Using Success to Build Success



I am sure that most of you have heard the 80/20 rule.

Here is the Squidoo version:

Spend 80% of your time on the 20% of your lenses that are the most successful.

You can define success any way you want, but for the purposes of this post, and blog, I will define a successful lens, as one that draws consistent targeted traffic, and creates a steady income through lensrank, or purchases. You may have some lenses that perform steadily only during a certain time of year but they do year after year. Those would be ones that I would include in this definition.

In my lens repertoire, my most consistently successful lens is Eco-Chic Green Fashion. This lens has steadily grown over time in success, and I have continued to add to it, update it, and it is the first lens that I try new tools or ideas on.

But there is another way to take the success from one lens, and create more success. And that is by building lenses on similar topics, that you can springboard from the successful lens.

The queen of this method is Janet21. I will admit that I am not as good at this as she is. But if you look at her top lenses, she will send people to newer lenses, to her blogs, and vice versa, to get traffic moving where she wants it to go.

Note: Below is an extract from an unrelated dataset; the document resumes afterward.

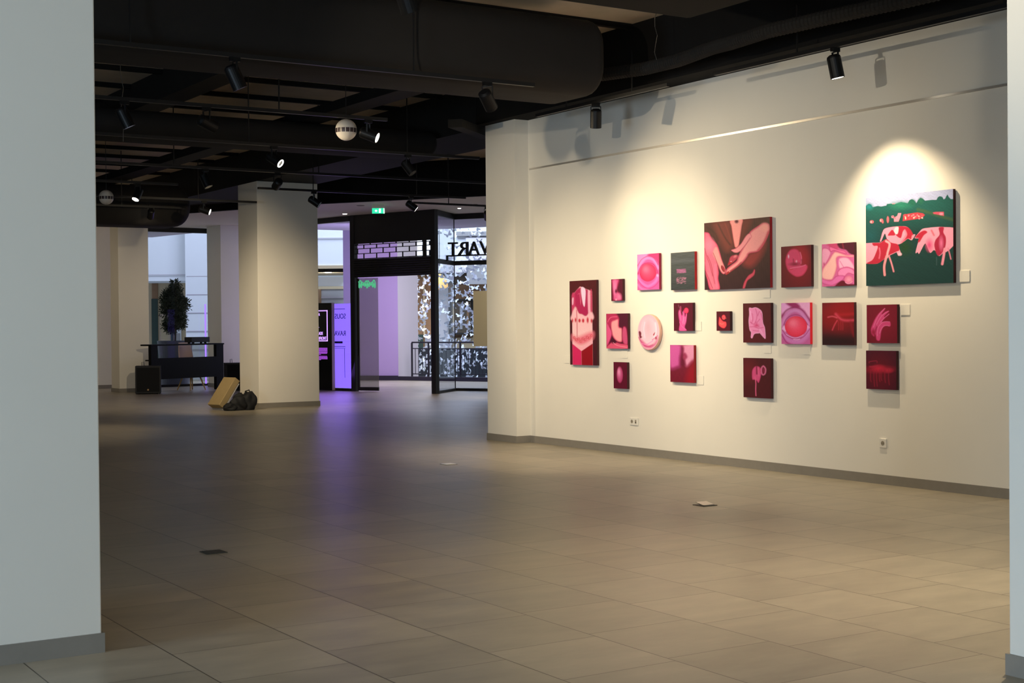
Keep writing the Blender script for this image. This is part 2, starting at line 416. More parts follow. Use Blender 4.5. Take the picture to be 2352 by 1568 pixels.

Here is an example from my successful lens: Eco-Chic Green Fashion. I just finished creating a new lens on a related topic called Eco-Chic Green Decor. This lens is brand new, published yesterday. My goal is to take the targeted traffic from my first lens, and interest them in the second lens, which is essentially "eco-chic green fashion for the home". I have used some of the same keywords that are drawing people to the first lens, and will be placing links to the second lens on the first lens in several ways.

This method is something that all of us can do with our most successful lenses. Almost like building the chapters of a novel. The first lens Eco-Chic Green Fashion is Chapter 1, built to draw the reader in. The second lens Eco-Chic Green Decor is Chapter 2. Starting to get to the meat of the story.